For some reason it really hit me the other day, the degree to which I live my life internally. So much going on inside that never makes its way out. I think I struggle with depression because I struggle so constantly to find my calling. It's hard sometimes, to think about getting older and not feel that much progress is being made. I am so hung up on titles and rarely give myself credit for what I actually do. I am my own worst enemy, this I know. I told Ryan that it took me six months to stop hearing "you are worthless" with each in-breath. No longer that frequent, it is still there with a nagging desperation, winter's cold breeze on the heels of springtime. You can't really plant anew until that fear of frost is gone.

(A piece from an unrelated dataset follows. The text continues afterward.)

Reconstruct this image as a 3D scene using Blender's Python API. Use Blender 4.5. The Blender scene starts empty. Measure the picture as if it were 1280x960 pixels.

According to the grace of God given to me, like a skilled master builder I laid a foundation, and someone else is building upon it. Let each one take care how he builds upon it.

Direction. If only I had a compass to show me what to do, which steps to take... but the future is not ours. Faith, and patience.

1 Comments:

  • At 11:10 AM, Blogger porfiry said…

    You do have a compass, MLE, it's just a matter of clearing away the bric-a-brac that keeps you from remembering where you last kept it.

    And also, you don't give yourself enough credit. I am constantly awestruck by how the kids' faces light up when they see me, thinking I'm you. You have touched so many lives and you aren't even aware of it. I guess that is what comes with a person of your humility and introspection.

    You are my St. Francis, my hero. You have already filled up 3 lifetimes worth of meaning. And I mean that sincerely, my sister.